**Source excerpt**
-=-=-

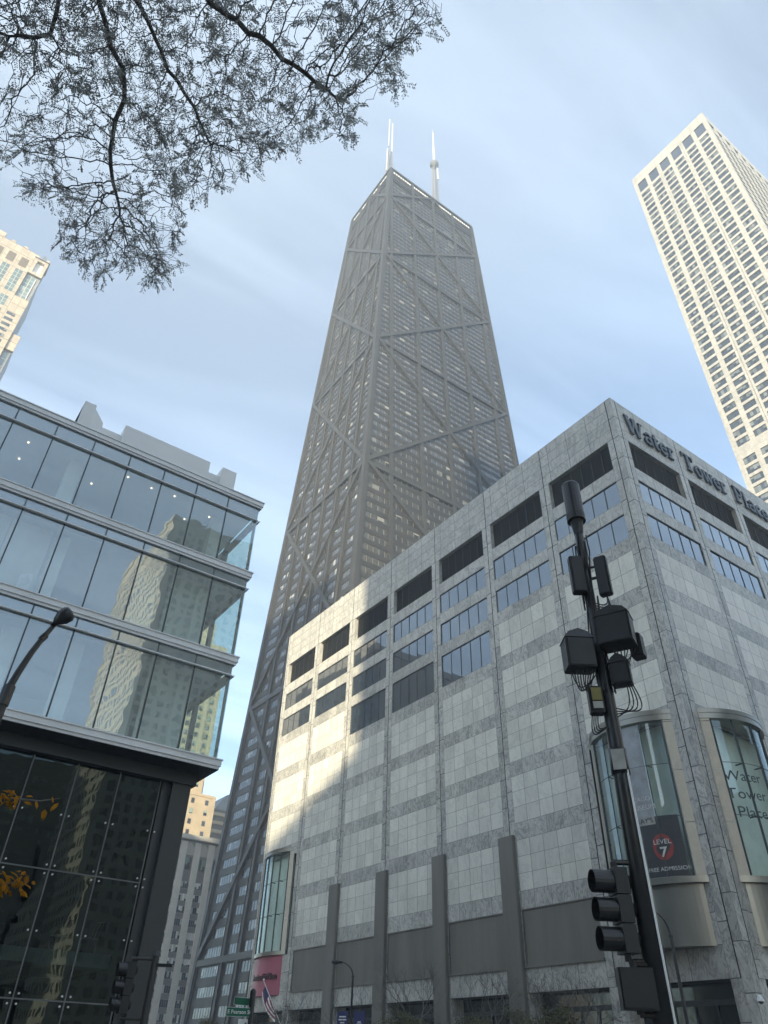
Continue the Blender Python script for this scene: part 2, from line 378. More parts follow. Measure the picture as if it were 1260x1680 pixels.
def leaf_mat(name, col, tr, var=0.35, scale=3.0):
    b = NB(name); f = b.noise(b.n('ShaderNodeTexCoord').outputs['Object'], scale, 4)
    cc = b.mix(b.rng(f, 0.3, 0.7, 0, 1), scl(col, 1-var), scl(col, 1+var))
    d = b.n('ShaderNodeBsdfDiffuse', {0: cc}); t = b.n('ShaderNodeBsdfTranslucent', {0: cc})
    return b.done(b.n('ShaderNodeMixShader', {0: tr, 1: d.outputs[0], 2: t.outputs[0]}).outputs[0])
MT['leaf'] = leaf_mat('late_locust_leaf', (0.29, 0.295, 0.275), 0.55)
MT['goldleaf'] = leaf_mat('golden_leaf', (0.36, 0.17, 0.02), 0.4, 0.45, 9.0)
MT['olive'] = plain('olive_leaf', (0.10, 0.095, 0.035), 0.7, 0, 0.45, 2.0)
MT['green'] = plain('green_street_sign', (0.0, 0.12, 0.07), 0.45, 0, 0.1)
MT['signwhite'] = plain('sign_white', (0.75, 0.77, 0.75), 0.5)
MT['navy'] = plain('navy_banner', (0.02, 0.025, 0.12), 0.7)
MT['flagred'] = plain('flag_red', (0.30, 0.03, 0.04), 0.8); MT['flagblue'] = plain('flag_blue', (0.03, 0.035, 0.12), 0.8)
MT['signalgreen'] = emit('lit_green_lens', (0.05, 0.8, 0.45), 0.25); MT['signalred'] = emit('lit_red_hand', (1.0, 0.12, 0.03), 1.0)

# ------------------------------------------------------------------ ground
def struct(name, mb, m): return tag(mb.build(name, m), kind='structure')
struct('ground', MB().quad((-2500,-2500,0),(2500,-2500,0),(2500,2500,0),(-2500,2500,0)), MT['asphalt'])
sw = MB(); sw.box(-60, 11.5, 21, 120, 0.004, 0.15); sw.box(-60, 11.5, -80, 9, 0.004, 0.15); sw.box(38, 120, 20, 108, 0.004, 0.15); sw.box(38, 120, -80, 8, 0.004, 0.15)
struct('pavement', sw, MT['concrete'])
mk = MB()
for k in range(9): mk.box(12.5+k*2.9, 13.7+k*2.9, 10.5, 13.5, 0.004, 0.008)
for k in range(12): mk.box(24.4, 24.6, 24+k*8, 28+k*8, 0.004, 0.008)
struct('road_marking', mk, MT['paint'])

POD = (46.0, 132.0, 27.52, 91.3, 0.0, 55.0)
GLB = (-30.0, 10.8, 26.4, 70.0, 0.0, 23.6)
BLOCK += [POD, GLB]
# ------------------------------------------------------------------ marble mall
mall = thing('marble_shopping_mall', (46, 27.52, 0), 'grey and white marble shopping mall block with large letters along its roof edge', 'shopping mall')
WS = [28.2, 37.3, 46.2, 55.2, 64.2, 73.0, 82.0, 91.0]
SS = [46.7, 55.95, 65.45, 74.75, 84.05, 93.35, 102.65, 111.95]
def PW(u, z, d=0.0): return (46.0-d, u, z)
def PS(u, z, d=0.0): return (u, 27.52-d, z)
wall = MB(); mm = {'marble': 0, 'frieze': 1, 'tile': 2, 'slit': 3}
rnd = random.Random(4)
def cell(P, u0, u1, z0, z1, mk, tu=1, tv=1, d=0.0):
    a, b_ = rnd.randint(0, 400), rnd.randint(0, 400)
    wall.quad(P(u0,z0,d), P(u1,z0,d), P(u1,z1,d), P(u0,z1,d), uvr(a, b_, a+tu, b_+tv), mm[mk])
def reveal(P, u0, u1, z0, z1, d, mk='frieze'):
    a = rnd.randint(0, 400)
    for q in ((P(u0,z0),P(u0,z1),P(u0,z1,-d),P(u0,z0,-d)), (P(u1,z0),P(u1,z1),P(u1,z1,-d),P(u1,z0,-d)),
              (P(u0,z0),P(u1,z0),P(u1,z0,-d),P(u0,z0,-d)), (P(u0,z1),P(u1,z1),P(u1,z1,-d),P(u0,z1,-d))):
        wall.quad(*q, uvr(a+.1, .1, a+.9, .9), mm[mk])
def add_window(P, u0, u1, z0, z1, n=5):
    """a strip window: frame mesh with its panes as a child"""
    d = -0.14; f = MB(); w_ = 0.045
    def strip(a, b_, c, e): 
        p = [P(a, c, d), P(b_, e, d+0.06)]
        lo = [min(p[0][i], p[1][i]) for i in range(3)]; hi = [max(p[0][i], p[1][i]) for i in range(3)]
        f.box(lo[0], hi[0], lo[1], hi[1], lo[2], hi[2])
    strip(u0, u1, z0, z0+w_); strip(u0, u1, z1-w_, z1); strip(u0, u0+w_, z0+w_, z1-w_); strip(u1-w_, u1, z0+w_, z1-w_)
    for k in range(1, n):
        uu = u0+(u1-u0)*k/n; strip(uu-w_*.7, uu+w_*.7, z0+w_, z1-w_)
    fo = f.build('window', MT['wframe'], mall)
    g = MB()
    for k in range(n):
        a = u0+(u1-u0)*k/n; b_ = u0+(u1-u0)*(k+1)/n; e = [rnd.uniform(-.012, .012) for _ in range(4)]
        g.quad(P(a,z0,d+.02+e[0]), P(b_,z0,d+.02+e[1]), P(b_,z1,d+.02+e[2]), P(a,z1,d+.02+e[0]+e[2]-e[1]))
    g.build('pane', MT['bluewin'], fo)
def add_louver(P, u0, u1, z0, z1):
    l = MB(); d = -0.45
    l.quad(P(u0,z0,d-.1), P(u1,z0,d-.1), P(u1,z1,d-.1), P(u0,z1,d-.1))
    k = z0+.06
    while k < z1-.05:
        l.quad(P(u0,k,d-.08), P(u1,k,d-.08), P(u1,k+.09,d), P(u0,k+.09,d)); k += 0.14
    for i in range(1, 6):
        uu = u0+(u1-u0)*i/6; p, q = P(uu-.035, z0, d), P(uu+.035, z1, d+.04)
        l.box(*[v for i3 in range(3) for v in sorted((p[i3], q[i3]))])
    l.build('louver', MT['louver'], mall)
    reveal(P, u0, u1, z0, z1, 0.56)
ROWS = [(32.2, 33.65, 'b'), (28.35, 32.2, 'w'), (27.1, 28.35, 'b'), (23.35, 27.1, 'w'), (22.1, 23.35, 'b'), (18.25, 22.1, 'w'), (16.92, 18.25, 'b'), (13.13, 16.92, 'w'), (11.8, 13.13, 'b')]
def band(P, u0, u1, z0, z1):
    u = u0; 
    cuts = [u0]+[u0+(u1-u0)*(k+rnd.uniform(-.25, .25))/4 for k in (1, 2, 3)]+[u1]
    for a, b_ in zip(cuts, cuts[1:]): cell(P, a, b_, z0, z1, 'marble')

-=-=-

**The task**
Repeat only what lies between the start of the data and the end of the line containing "0.12, 0.03), 1.0)", exactly, with pictures left out.

**Answer below**
Continue the Blender Python script for this scene: part 2, from line 378. More parts follow. Measure the picture as if it were 1260x1680 pixels.
def leaf_mat(name, col, tr, var=0.35, scale=3.0):
    b = NB(name); f = b.noise(b.n('ShaderNodeTexCoord').outputs['Object'], scale, 4)
    cc = b.mix(b.rng(f, 0.3, 0.7, 0, 1), scl(col, 1-var), scl(col, 1+var))
    d = b.n('ShaderNodeBsdfDiffuse', {0: cc}); t = b.n('ShaderNodeBsdfTranslucent', {0: cc})
    return b.done(b.n('ShaderNodeMixShader', {0: tr, 1: d.outputs[0], 2: t.outputs[0]}).outputs[0])
MT['leaf'] = leaf_mat('late_locust_leaf', (0.29, 0.295, 0.275), 0.55)
MT['goldleaf'] = leaf_mat('golden_leaf', (0.36, 0.17, 0.02), 0.4, 0.45, 9.0)
MT['olive'] = plain('olive_leaf', (0.10, 0.095, 0.035), 0.7, 0, 0.45, 2.0)
MT['green'] = plain('green_street_sign', (0.0, 0.12, 0.07), 0.45, 0, 0.1)
MT['signwhite'] = plain('sign_white', (0.75, 0.77, 0.75), 0.5)
MT['navy'] = plain('navy_banner', (0.02, 0.025, 0.12), 0.7)
MT['flagred'] = plain('flag_red', (0.30, 0.03, 0.04), 0.8); MT['flagblue'] = plain('flag_blue', (0.03, 0.035, 0.12), 0.8)
MT['signalgreen'] = emit('lit_green_lens', (0.05, 0.8, 0.45), 0.25); MT['signalred'] = emit('lit_red_hand', (1.0, 0.12, 0.03), 1.0)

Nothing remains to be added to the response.